EXERCISE GOAL
Print, word for word, the opening line of the data below and every line after it through the line that contains "return np.where(c <= 0.04045, c/12.92, ((c+0.055)/1.055)**2.4)", but not the pictures.

----- INFORMATION PROVIDED

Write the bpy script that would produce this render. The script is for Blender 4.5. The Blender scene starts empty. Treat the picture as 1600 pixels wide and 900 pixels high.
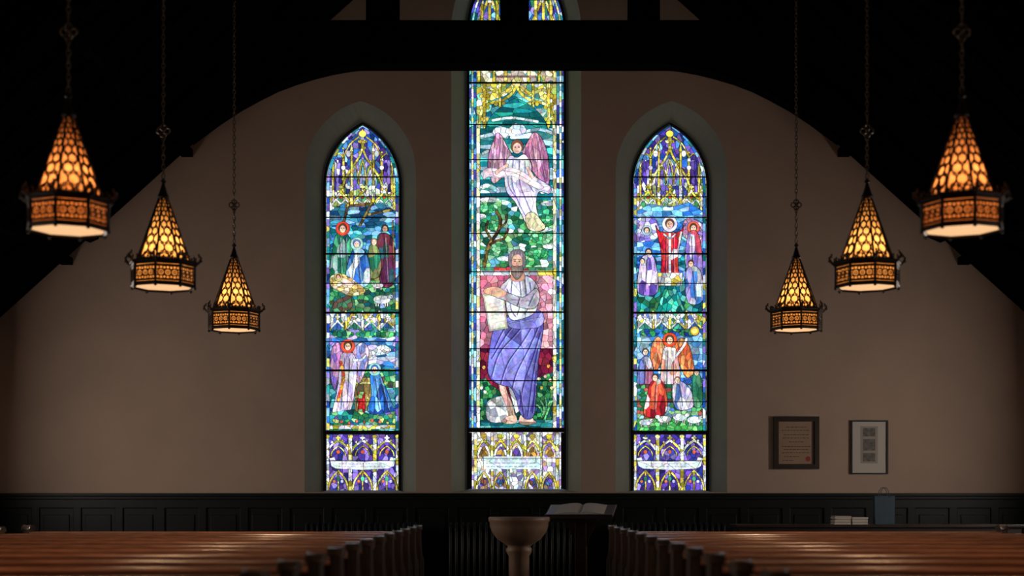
import bpy, math, random
import numpy as np
from mathutils import Vector

random.seed(4)
F = 2222.22; CH = 1.25; VX = 805.0; VY = 779.0
sc = bpy.context.scene
sc.view_settings.view_transform = 'Standard'
sc.view_settings.look = 'None'

def W(px, py, D):
    return ((px-VX)*D/F, D, CH+(VY-py)*D/F)
def lin(c):
    c = np.asarray(c, dtype=float)/255.0
    return np.where(c <= 0.04045, c/12.92, ((c+0.055)/1.055)**2.4)

# ------------------------------------------------------------------ materials
def new_mat(name):
    m = bpy.data.materials.new(name); m.use_nodes = True
    nt = m.node_tree
    return m, nt, nt.nodes.get('Principled BSDF')
def mat(name, col, rough=0.5, metal=0.0, noise=0.0, nscale=6.0, bump=0.0, bscale=60.0, stretch=(1, 1, 1), emit=None, estr=0, coat=0.0, spec=0.5):
    m, nt, b = new_mat(name)
    b.inputs['Roughness'].default_value = rough
    b.inputs['Metallic'].default_value = metal
    b.inputs['Specular IOR Level'].default_value = spec
    b.inputs['Base Color'].default_value = (col[0], col[1], col[2], 1)
    if coat: b.inputs['Coat Weight'].default_value = coat; b.inputs['Coat Roughness'].default_value = 0.2
    tc = nt.nodes.new('ShaderNodeTexCoord'); mp = nt.nodes.new('ShaderNodeMapping')
    mp.inputs['Scale'].default_value = stretch
    nt.links.new(tc.outputs['Object'], mp.inputs['Vector'])
    if noise > 0:
        n = nt.nodes.new('ShaderNodeTexNoise'); n.inputs['Scale'].default_value = nscale; n.inputs['Detail'].default_value = 6
        r = nt.nodes.new('ShaderNodeValToRGB')
        r.color_ramp.elements[0].position = 0.3; r.color_ramp.elements[1].position = 0.7
        r.color_ramp.elements[0].color = tuple(c*(1-noise) for c in col[:3])+(1,)
        r.color_ramp.elements[1].color = tuple(min(1, c*(1+noise)) for c in col[:3])+(1,)
        nt.links.new(mp.outputs[0], n.inputs['Vector']); nt.links.new(n.outputs['Fac'], r.inputs[0])
        nt.links.new(r.outputs[0], b.inputs['Base Color'])
    if bump > 0:
        n2 = nt.nodes.new('ShaderNodeTexNoise'); n2.inputs['Scale'].default_value = bscale; n2.inputs['Detail'].default_value = 4
        bp = nt.nodes.new('ShaderNodeBump'); bp.inputs['Strength'].default_value = bump; bp.inputs['Distance'].default_value = 0.01
        nt.links.new(mp.outputs[0], n2.inputs['Vector']); nt.links.new(n2.outputs['Fac'], bp.inputs['Height'])
        nt.links.new(bp.outputs[0], b.inputs['Normal'])
    if emit:
        b.inputs['Emission Color'].default_value = (emit[0], emit[1], emit[2], 1)
        b.inputs['Emission Strength'].default_value = estr
    return m

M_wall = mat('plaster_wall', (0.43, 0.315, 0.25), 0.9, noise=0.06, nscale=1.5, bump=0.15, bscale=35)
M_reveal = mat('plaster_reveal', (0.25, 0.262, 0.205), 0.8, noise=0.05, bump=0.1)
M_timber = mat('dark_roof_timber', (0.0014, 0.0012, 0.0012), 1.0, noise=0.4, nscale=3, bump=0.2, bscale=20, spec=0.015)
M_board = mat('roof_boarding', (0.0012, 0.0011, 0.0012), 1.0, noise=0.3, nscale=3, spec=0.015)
M_wains = mat('dark_green_wainscot', (0.003, 0.0055, 0.006), 0.45, noise=0.2, nscale=4, spec=0.25)
M_floor = mat('floor_boards', (0.05, 0.03, 0.02), 0.4, noise=0.4, nscale=4, stretch=(8, 1, 1))
M_carpet = mat('aisle_carpet', (0.03, 0.01, 0.012), 0.95, noise=0.3, nscale=80)
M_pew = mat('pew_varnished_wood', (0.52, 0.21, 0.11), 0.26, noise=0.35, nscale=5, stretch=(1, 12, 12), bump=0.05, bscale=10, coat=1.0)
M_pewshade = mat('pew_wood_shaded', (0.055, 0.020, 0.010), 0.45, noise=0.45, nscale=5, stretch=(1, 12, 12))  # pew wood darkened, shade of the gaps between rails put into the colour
M_pewend = mat('pew_end_wood', (0.10, 0.065, 0.048), 0.32, noise=0.4, nscale=6, stretch=(4, 4, 1), coat=1.0)
M_iron = mat('black_iron', (0.012, 0.012, 0.013), 0.5, metal=0.3)
M_rad = mat('radiator_paint', (0.004, 0.007, 0.008), 0.4, spec=0.3)
M_bronze = mat('lantern_bronze', (0.045, 0.034, 0.03), 0.42, metal=0.6, noise=0.3, nscale=20)
M_chain = mat('chain_brass', (0.16, 0.11, 0.07), 0.4, metal=0.6)
M_stone = mat('font_stone', (0.30, 0.19, 0.13), 0.45, noise=0.15, nscale=8, bump=0.1)
M_darkwood = mat('dark_oak', (0.018, 0.010, 0.007), 0.35, noise=0.4, nscale=5, stretch=(1, 6, 6))
M_paper = mat('paper', (0.58, 0.55, 0.51), 0.8, noise=0.05, nscale=20)
M_frame1 = mat('certificate_frame_wood', (0.022, 0.012, 0.008), 0.35, noise=0.3, nscale=15)
M_cert = mat('certificate_paper', (0.32, 0.215, 0.145), 0.7, noise=0.06, nscale=10)
M_ink = mat('ink', (0.06, 0.04, 0.03), 0.8)
M_seal = mat('red_seal', (0.30, 0.03, 0.02), 0.6)
M_matboard = mat('mat_board', (0.52, 0.48, 0.44), 0.8)
M_photo = mat('photo_print', (0.10, 0.085, 0.075), 0.4, noise=0.7, nscale=25)
M_photo2 = mat('photo_backing', (0.32, 0.28, 0.25), 0.6)
M_bag = mat('blue_gray_bag', (0.02, 0.045, 0.07), 0.7, noise=0.1)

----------

EXERCISE RESPONSE
Write the bpy script that would produce this render. The script is for Blender 4.5. The Blender scene starts empty. Treat the picture as 1600 pixels wide and 900 pixels high.
import bpy, math, random
import numpy as np
from mathutils import Vector

random.seed(4)
F = 2222.22; CH = 1.25; VX = 805.0; VY = 779.0
sc = bpy.context.scene
sc.view_settings.view_transform = 'Standard'
sc.view_settings.look = 'None'

def W(px, py, D):
    return ((px-VX)*D/F, D, CH+(VY-py)*D/F)
def lin(c):
    c = np.asarray(c, dtype=float)/255.0
    return np.where(c <= 0.04045, c/12.92, ((c+0.055)/1.055)**2.4)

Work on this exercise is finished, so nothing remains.